Entretien avec Pierre-Édouard du Cray, directeur des études de Sauvegarde Retraites.

http://www.sauvegarde-retraites.org/

À quelques jours des élections européennes, vous venez de publier une étude édifiante sur le régime de retraite des hauts fonctionnaires européens. Pouvez-vous nous en résumer les avantages ?

Le régime spécial de retraite des hauts fonctionnaires européens est encore meilleur que celui de nos parlementaires. Les pensions crèvent littéralement les plafonds. Une retraite à taux plein (70 % du dernier salaire) atteint, selon les profils, entre 12 500 et 14 000 euros par mois. Ensuite, pour valider une carrière complète, et donc bénéficier de ce taux plein, les intéressés n’ont pas besoin de travailler 40 ans comme dans les régimes de droit commun, mais seulement 16 ans. Par exemple, le Président de la Commission européenne, José Manuel Barroso, touche un salaire de base de 24 422 euros par mois (29 504 euros avec les primes). En cinq ans de mandat, il a donc déjà acquis des droits à la retraite qui s’élèvent à 5 220 euros. Mais les commissaires sont loin d’être les seuls à bénéficier de telles sinécures. Des fonctionnaires beaucoup moins importants sont logés à la même enseigne. Par exemple, Tiili Virpi, simple juge au tribunal européen de première instance, bénéficie, au bout de 14 ans et 10 mois de carrière, d’une retraite de 12 285 euros par mois !

Pour de telles prestations, quel est le montant des cotisations de ces fonctionnaires ?

Zéro euro, zéro centime ! C’est bien simple, les hauts fonctionnaires européens ne paient aucune cotisation retraite. Ils sont totalement exonérés. En fait, c’est comme s’ils étaient rémunérés à vie. Une fois leur mandat terminé, ils continuent à émarger.

Pouvez-vous comparer le rendement de ce régime de retraite exceptionnel avec celui des salariés du privé en France ?

Les rendements sont incomparables. En moins de deux ans, les hauts fonctionnaires ont déjà acquis 1 500 euros de retraite par mois, l’équivalent de ce que perçoivent, en moyenne, les salariés du secteur privé après une carrière complète, c’est-à-dire 40 ans. Prenez le cas de Giovanni Buttarelli, « contrôleur adjoint de la protection des données ». Il a pris son service au 1er janvier de cette année.
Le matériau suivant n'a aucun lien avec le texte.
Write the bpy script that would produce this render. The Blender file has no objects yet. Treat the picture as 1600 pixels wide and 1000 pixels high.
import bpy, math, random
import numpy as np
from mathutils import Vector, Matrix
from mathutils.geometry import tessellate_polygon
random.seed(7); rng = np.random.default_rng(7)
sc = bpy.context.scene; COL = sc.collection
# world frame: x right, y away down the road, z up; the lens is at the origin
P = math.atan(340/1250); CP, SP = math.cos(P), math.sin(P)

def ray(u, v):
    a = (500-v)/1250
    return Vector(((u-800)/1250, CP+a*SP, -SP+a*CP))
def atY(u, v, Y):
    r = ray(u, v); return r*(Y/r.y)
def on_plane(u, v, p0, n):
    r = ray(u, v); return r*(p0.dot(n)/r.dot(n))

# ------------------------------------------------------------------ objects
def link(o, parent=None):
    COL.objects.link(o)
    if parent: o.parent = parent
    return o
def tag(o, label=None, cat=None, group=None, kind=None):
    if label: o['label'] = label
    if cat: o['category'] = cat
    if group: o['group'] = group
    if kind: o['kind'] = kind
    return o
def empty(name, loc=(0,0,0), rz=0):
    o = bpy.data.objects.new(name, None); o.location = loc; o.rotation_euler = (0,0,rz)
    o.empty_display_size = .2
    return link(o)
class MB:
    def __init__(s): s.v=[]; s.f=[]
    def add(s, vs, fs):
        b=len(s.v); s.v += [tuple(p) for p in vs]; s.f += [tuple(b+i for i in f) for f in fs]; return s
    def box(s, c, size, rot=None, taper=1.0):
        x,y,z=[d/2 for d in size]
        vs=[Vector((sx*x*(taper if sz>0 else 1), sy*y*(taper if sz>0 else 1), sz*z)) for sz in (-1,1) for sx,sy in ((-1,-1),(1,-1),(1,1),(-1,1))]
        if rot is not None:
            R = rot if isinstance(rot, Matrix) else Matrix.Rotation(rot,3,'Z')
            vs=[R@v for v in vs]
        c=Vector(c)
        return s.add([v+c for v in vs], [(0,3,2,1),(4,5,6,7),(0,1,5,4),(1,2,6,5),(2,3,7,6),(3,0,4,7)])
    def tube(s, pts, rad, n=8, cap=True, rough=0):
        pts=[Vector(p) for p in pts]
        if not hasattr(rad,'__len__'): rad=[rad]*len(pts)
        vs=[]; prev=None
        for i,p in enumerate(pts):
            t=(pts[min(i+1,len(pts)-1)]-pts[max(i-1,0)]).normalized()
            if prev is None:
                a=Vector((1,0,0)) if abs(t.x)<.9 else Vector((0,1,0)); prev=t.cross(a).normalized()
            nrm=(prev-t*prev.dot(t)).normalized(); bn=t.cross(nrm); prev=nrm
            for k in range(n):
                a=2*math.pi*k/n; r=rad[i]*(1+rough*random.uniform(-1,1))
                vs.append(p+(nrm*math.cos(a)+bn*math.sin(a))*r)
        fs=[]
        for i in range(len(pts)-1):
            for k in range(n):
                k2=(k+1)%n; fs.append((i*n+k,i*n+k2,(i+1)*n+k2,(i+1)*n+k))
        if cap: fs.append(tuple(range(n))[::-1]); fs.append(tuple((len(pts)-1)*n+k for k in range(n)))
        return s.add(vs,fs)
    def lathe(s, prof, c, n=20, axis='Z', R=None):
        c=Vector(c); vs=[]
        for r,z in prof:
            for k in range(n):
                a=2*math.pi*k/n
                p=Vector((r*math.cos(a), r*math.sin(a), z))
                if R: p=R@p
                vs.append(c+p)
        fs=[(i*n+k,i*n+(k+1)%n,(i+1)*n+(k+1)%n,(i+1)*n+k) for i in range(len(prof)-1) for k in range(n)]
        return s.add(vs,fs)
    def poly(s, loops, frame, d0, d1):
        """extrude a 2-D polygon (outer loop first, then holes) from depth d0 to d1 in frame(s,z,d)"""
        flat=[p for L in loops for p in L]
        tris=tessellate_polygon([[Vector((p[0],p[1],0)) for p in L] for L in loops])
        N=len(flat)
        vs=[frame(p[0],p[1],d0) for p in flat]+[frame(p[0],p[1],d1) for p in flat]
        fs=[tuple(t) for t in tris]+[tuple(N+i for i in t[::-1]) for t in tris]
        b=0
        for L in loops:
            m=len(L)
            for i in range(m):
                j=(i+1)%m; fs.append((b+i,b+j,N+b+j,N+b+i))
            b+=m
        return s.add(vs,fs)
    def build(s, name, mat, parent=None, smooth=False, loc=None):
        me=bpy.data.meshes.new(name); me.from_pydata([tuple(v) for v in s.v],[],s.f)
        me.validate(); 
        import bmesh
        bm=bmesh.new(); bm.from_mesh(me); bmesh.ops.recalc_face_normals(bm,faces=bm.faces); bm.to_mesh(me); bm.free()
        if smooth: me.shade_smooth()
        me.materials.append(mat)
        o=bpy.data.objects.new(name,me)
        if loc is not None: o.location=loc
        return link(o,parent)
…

À l’automne, au bout seulement dix mois de service, il aura déjà acquis 636 euros de retraite par mois, l’équivalent, cette fois, de la pension moyenne servie aux agriculteurs français. En fin de mandat, au bout de cinq ans, il aura droit à près de 4 000 euros de retraite, pension qu’il pourra cumuler avec celle qu’il percevra d’autres régimes.

De telles prestations supposent une remarquable gestion de la caisse. Pouvez-vous nous en dire plus sur le financement de ce régime de retraite des hauts fonctionnaires européens ?

Oui, à première vue, on se dit que cette caisse de retraite est miraculeuse. Vous mettez zéro euro dans le cochon, pas même une petite pièce, et, au bout du compte, il vous rend des dizaines de milliers d’euros. C’est inespéré ! Pourtant, à l’évidence, il n’y a pas de magie. La caisse de retraite, c’est vous, c’est moi, ce sont les millions de contribuables européens. Dans les faits, les pensions sont payées directement par le budget de l’Europe, sans qu’aucune provision n’ait même été réalisée auparavant.

Les hauts fonctionnaires européens toujours prompts à jouer les « gendarmes de Bruxelles » et à prêcher l’orthodoxie budgétaire mènent, pour eux-mêmes, une politique laxiste totalement coupée des réalités.

Même les magistrats de la Cour des comptes européenne censés contrôler la bonne gestion des deniers publics profitent, sans aucune retenue, de ce système.